Sözkonusu olan mesleki dayanışma ise, sözkonusu olan gazeteciliğin kutsallığı ise, Ahmet Şık ve Nedim Şener için ortalığı ayağa kaldıran meslektaşlarımızdan, Suriye Baas\'ının elinde olduğu sanılan ve akıbetlerinin ne olduğu bilinmeyen bu iki gazeteci arkadaşımız için de bir ses gelmesi gerekirdi değil mi? Gelmedi efendim.

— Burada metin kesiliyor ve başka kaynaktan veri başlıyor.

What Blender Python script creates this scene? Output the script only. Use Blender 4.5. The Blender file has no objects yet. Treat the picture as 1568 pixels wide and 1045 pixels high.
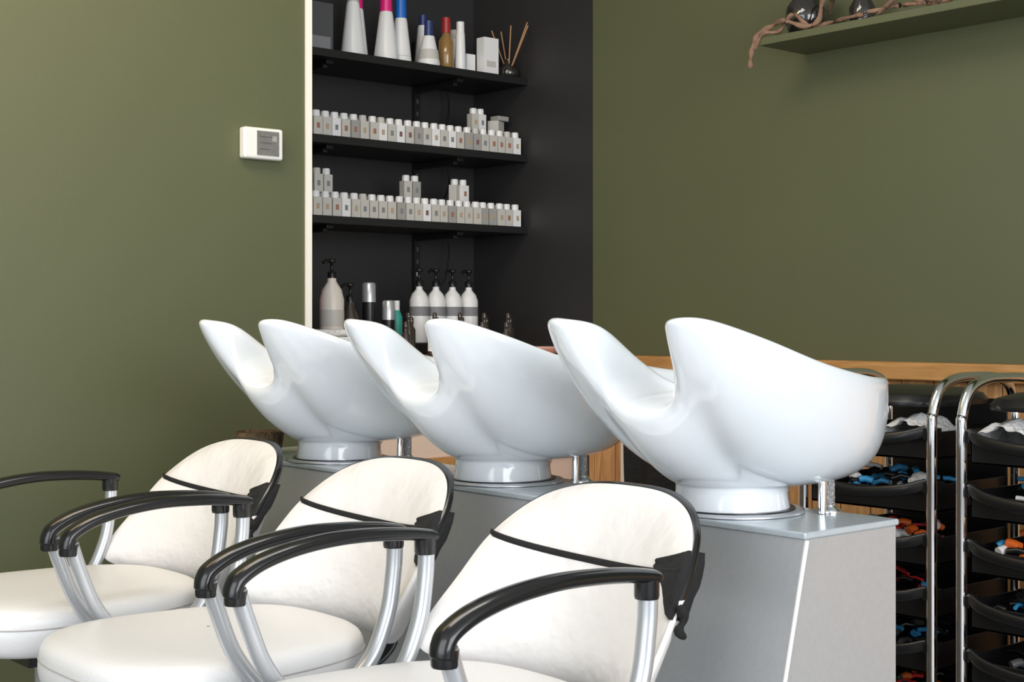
import bpy, math, random
from mathutils import Vector, Matrix
random.seed(7)
scene = bpy.context.scene
try:
    scene.view_settings.view_transform = 'Standard'
except Exception:
    pass

# ---------------------------------------------------------------- materials
def mat(name, col, rough=0.5, metal=0.0, bump=0.0, bscale=40.0, var=0.0, vscale=5.0, coat=0.0,
        trans=0.0, spec=0.5, dist=0.01):
    m = bpy.data.materials.new(name); m.use_nodes = True
    nt = m.node_tree; b = nt.nodes['Principled BSDF']
    b.inputs['Base Color'].default_value = (*col, 1)
    b.inputs['Roughness'].default_value = rough
    b.inputs['Metallic'].default_value = metal
    b.inputs['Coat Weight'].default_value = coat
    b.inputs['Coat Roughness'].default_value = 0.08
    b.inputs['Transmission Weight'].default_value = trans
    b.inputs['Specular IOR Level'].default_value = spec
    tc = nt.nodes.new('ShaderNodeTexCoord')
    if var > 0:
        n = nt.nodes.new('ShaderNodeTexNoise'); n.inputs['Scale'].default_value = vscale
        n.inputs['Detail'].default_value = 5
        nt.links.new(tc.outputs['Object'], n.inputs['Vector'])
        r = nt.nodes.new('ShaderNodeValToRGB')
        r.color_ramp.elements[0].position = 0.3; r.color_ramp.elements[1].position = 0.7
        r.color_ramp.elements[0].color = (*[max(0, c*(1-var)) for c in col], 1)
        r.color_ramp.elements[1].color = (*[min(1, c*(1+var)) for c in col], 1)
        nt.links.new(n.outputs['Fac'], r.inputs['Fac'])
        nt.links.new(r.outputs['Color'], b.inputs['Base Color'])
    if bump > 0:
        n = nt.nodes.new('ShaderNodeTexNoise'); n.inputs['Scale'].default_value = bscale
        n.inputs['Detail'].default_value = 4
        nt.links.new(tc.outputs['Object'], n.inputs['Vector'])
        bp = nt.nodes.new('ShaderNodeBump'); bp.inputs['Strength'].default_value = bump
        bp.inputs['Distance'].default_value = dist
        nt.links.new(n.outputs['Fac'], bp.inputs['Height'])
        nt.links.new(bp.outputs['Normal'], b.inputs['Normal'])
    return m

def wood(name, c1, c2, stretch=(12, 12, 1.2), rough=0.5):
    m = bpy.data.materials.new(name); m.use_nodes = True
    nt = m.node_tree; b = nt.nodes['Principled BSDF']
    b.inputs['Roughness'].default_value = rough
    tc = nt.nodes.new('ShaderNodeTexCoord')
    mp = nt.nodes.new('ShaderNodeMapping'); mp.inputs['Scale'].default_value = stretch
    n = nt.nodes.new('ShaderNodeTexNoise'); n.inputs['Scale'].default_value = 4; n.inputs['Detail'].default_value = 8
    n.inputs['Distortion'].default_value = 1.2
    r = nt.nodes.new('ShaderNodeValToRGB')
    r.color_ramp.elements[0].position = 0.35; r.color_ramp.elements[1].position = 0.65
    r.color_ramp.elements[0].color = (*c1, 1); r.color_ramp.elements[1].color = (*c2, 1)
    nt.links.new(tc.outputs['Object'], mp.inputs['Vector']); nt.links.new(mp.outputs['Vector'], n.inputs['Vector'])
    nt.links.new(n.outputs['Fac'], r.inputs['Fac']); nt.links.new(r.outputs['Color'], b.inputs['Base Color'])
    return m

M = {}
M['green'] = mat('olive_paint', (0.103, 0.112, 0.055), 0.5, bump=0.05, bscale=180, var=0.04, vscale=1.5)
M['dark'] = mat('charcoal_paint', (0.029, 0.028, 0.029), 0.45, bump=0.05, bscale=150)
M['shelf'] = mat('black_shelf', (0.010, 0.010, 0.011), 0.4)
M['white'] = mat('white_plastic', (0.85, 0.84, 0.80), 0.35)
M['trim'] = mat('trim_white', (0.90, 0.86, 0.78), 0.6)
M['ceil'] = mat('ceiling_paint', (0.75, 0.75, 0.74), 0.8)
M['floor'] = mat('grey_floor', (0.24, 0.24, 0.24), 0.45, var=0.15, vscale=3)
M['ceramic'] = mat('white_ceramic', (0.81, 0.85, 0.89), 0.13, coat=0.7, spec=0.5)
M['leather'] = mat('white_vinyl', (0.79, 0.785, 0.785), 0.33, bump=0.10, bscale=220)
M['leatherb'] = mat('white_vinyl_creased', (0.81, 0.785, 0.765), 0.38, bump=0.5, bscale=7, dist=0.035)
M['seam'] = mat('seam_thread', (0.45, 0.43, 0.42), 0.6)
M['arm'] = mat('black_arm_pad', (0.007, 0.007, 0.008), 0.20, coat=0.2)
M['silver'] = mat('silver_paint', (0.58, 0.60, 0.63), 0.30, metal=0.6)
M['chrome'] = mat('chrome', (0.82, 0.83, 0.85), 0.08, metal=1.0)
M['braid'] = mat('braided_hose', (0.60, 0.61, 0.63), 0.3, metal=1.0, bump=0.9, bscale=260)
M['console'] = mat('console_laminate', (0.485, 0.50, 0.515), 0.30, metal=0.25, bump=0.02, bscale=300, var=0.03, vscale=120)
M['consoleTop'] = mat('console_top', (0.53, 0.59, 0.63), 0.2, metal=0.15, var=0.04, vscale=60)
M['edge'] = mat('console_edge', (0.85, 0.85, 0.83), 0.3)
M['blk'] = mat('black_plastic', (0.010, 0.010, 0.011), 0.3)
M['blkcloth'] = mat('black_cloth', (0.008, 0.008, 0.009), 0.85, bump=0.5, bscale=60)
M['wood'] = wood('pine_boards', (0.44, 0.21, 0.08), (0.64, 0.36, 0.15))
M['woodcap'] = wood('pine_cap', (0.42, 0.20, 0.06), (0.58, 0.31, 0.11), stretch=(12, 1.2, 12))
M['peach'] = mat('peach_cabinet', (0.80, 0.62, 0.50), 0.5)
M['pink'] = mat('pink_tray', (0.75, 0.42, 0.36), 0.45)
M['btl'] = mat('bottle_white', (0.82, 0.82, 0.82), 0.3)
M['cream'] = mat('bottle_cream', (0.78, 0.71, 0.64), 0.35)
M['magenta'] = mat('cap_magenta', (0.75, 0.02, 0.22), 0.35)
M['blue'] = mat('cap_blue', (0.01, 0.14, 0.55), 0.35)
M['navy'] = mat('cap_navy', (0.02, 0.04, 0.16), 0.35)
M['red'] = mat('cap_red', (0.35, 0.02, 0.02), 0.35)
M['amber'] = mat('amber_liquid', (0.28, 0.16, 0.05), 0.15, coat=0.5)
M['grey'] = mat('grey_card', (0.36, 0.35, 0.33), 0.5)
M['lgrey'] = mat('light_grey_card', (0.56, 0.54, 0.50), 0.5)
M['dgrey'] = mat('dark_grey_box', (0.075, 0.075, 0.08), 0.5)
M['label'] = mat('label_print', (0.22, 0.22, 0.23), 0.6)
M['lab1'] = mat('label_rust', (0.35, 0.16, 0.10), 0.6)
M['lab2'] = mat('label_sand', (0.45, 0.34, 0.22), 0.6)
M['lab3'] = mat('label_plum', (0.20, 0.10, 0.11), 0.6)
M['brownglass'] = mat('brown_glass', (0.045, 0.032, 0.025), 0.12, coat=0.6)
M['smoke'] = mat('smoked_glass', (0.020, 0.018, 0.016), 0.06, coat=1.0)
M['teal'] = mat('teal_tube', (0.03, 0.35, 0.28), 0.35)
M['orange'] = mat('orange_plastic', (0.85, 0.16, 0.02), 0.4)
M['cyan'] = mat('blue_plastic', (0.04, 0.30, 0.60), 0.4)
M['redp'] = mat('red_plastic', (0.75, 0.03, 0.04), 0.4)
M['stick'] = mat('reed_stick', (0.50, 0.27, 0.13), 0.7)
M['rope'] = mat('driftwood', (0.24, 0.14, 0.09), 0.85, bump=0.8, bscale=60, var=0.3, vscale=20)
M['straw'] = mat('straw', (0.13, 0.085, 0.045), 0.9, bump=1.0, bscale=120, var=0.5, vscale=60)
M['lcd'] = mat('thermostat_screen', (0.24, 0.235, 0.23), 0.25, metal=0.3, var=0.12, vscale=60)
M['cloth'] = mat('white_towel', (0.80, 0.80, 0.80), 0.9, bump=0.8, bscale=120)

# ---------------------------------------------------------------- helpers
def cr(pts, n=8, closed=False):
    P = [Vector(p) for p in pts]; out = []; N = len(P)
    rng = range(N if closed else N-1)
    for i in rng:
        if closed:
            p0, p1, p2, p3 = P[(i-1) % N], P[i], P[(i+1) % N], P[(i+2) % N]
        else:
            p1, p2 = P[i], P[i+1]
            p0 = P[i-1] if i > 0 else p1*2-p2
            p3 = P[i+2] if i+2 < N else p2*2-p1
        for k in range(n):
            t = k/n
            out.append(0.5*((2*p1)+(-p0+p2)*t+(2*p0-5*p1+4*p2-p3)*t*t+(-p0+3*p1-3*p2+p3)*t**3))
    if not closed: out.append(P[-1].copy())
    return out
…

Ergenekon soruşturması nedeniyle tutuklu bulunan ve hayati tehlikesi olmayanlar için yeri göğü inletenlerden \"tık\" yok.
Özköse ve Coşkun, Gerçek Hayat çalışanları olduğu için mi bu arkadaşların duyarlılığına mazhar olamadılar; yoksa tutukluluk hayati tehlike içinde bulunmaktan daha ağır bir durum da bizim mi haberimiz yok, bilemedik. Sadece ama sadece gazetecilik yapmak moda değil mi acaba bugünlerde, anlayamadık. Birilerinin desteğini görebilmek için, ille de Ergenekon\'a mı bulaşmak gerekiyor, çözemedik.
Ve gazetecilik diye diye ikiyüzlülük yapanları, çifte standartlarını mesleki dayanışma diye yutturmaya çalışanları bir kez daha gördük. Siz de görün istedik.